A persistent / stored cross-site scripting (XSS) flaw was found in the way Plone, a user friendly and powerful content management system based on Zope, performed sanitization of certain URL parameters. A remote attacker could provide a specially-crafted URL that, when visited by a valid Plone user with the privileges to edit content, would store the unsanitized parameter values, resulting into situation where subsequent attempt to load that URL would lead to arbitrary HTML or web script execution. References: [1] http://plone.org/products/plone/security/advisories/20121106/18 [2] http://plone.org/products/plone/security/advisories/20121106/ Relevant upstream HotFixes: [3] http://plone.org/products/plone-hotfix/releases/20121106 From the OSS post: [4] http://www.openwall.com/lists/oss-security/2012/11/07/4 the safe_html.py change from upstream HotFix is relevant to this issue.

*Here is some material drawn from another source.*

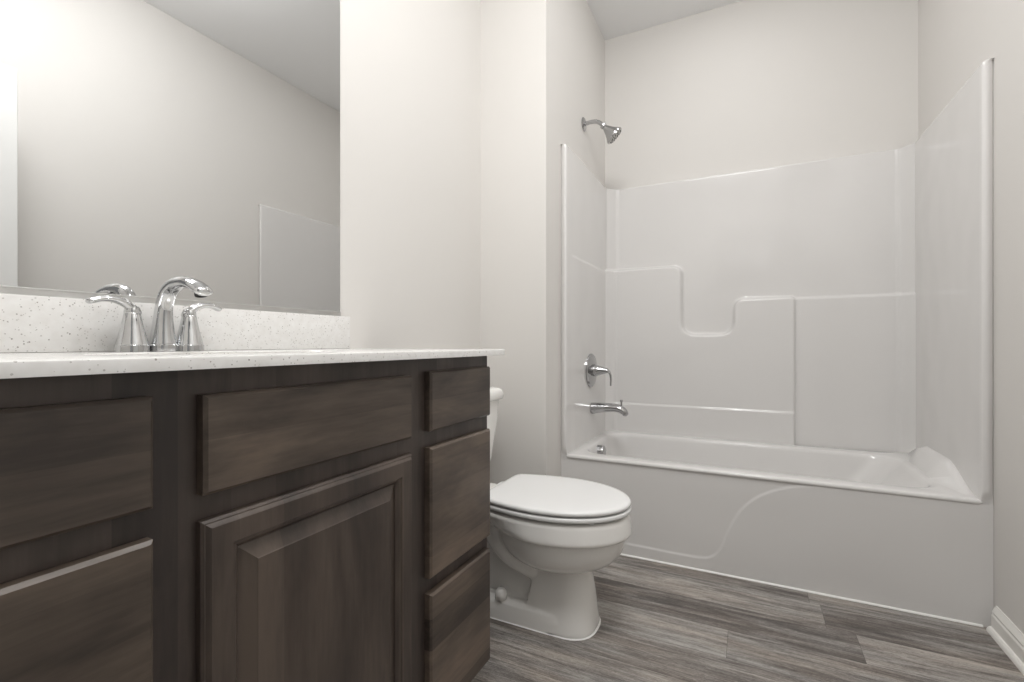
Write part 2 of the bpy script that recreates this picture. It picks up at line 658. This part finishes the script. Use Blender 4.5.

The CVE identifier of CVE-2012-5502 has been assigned to this issue: http://www.openwall.com/lists/oss-security/2012/11/10/1
This issue may affect the version of plone as shipped with EPEL5, however the latest version there is 3.1.6 (and the latest 3.x release is 3.3.5, which was released a year prior to this flaw being discovered). Given the age of the EPEL5 package and its lack of support, we do not recommend anyone use it. This issue does not affect plone as provided with the conga package on Red Hat Enterprise Linux 5. Statement: Not vulnerable. This issue did not affect the versions of luci (as provided by conga) as shipped with Red Hat Enterprise Linux 5.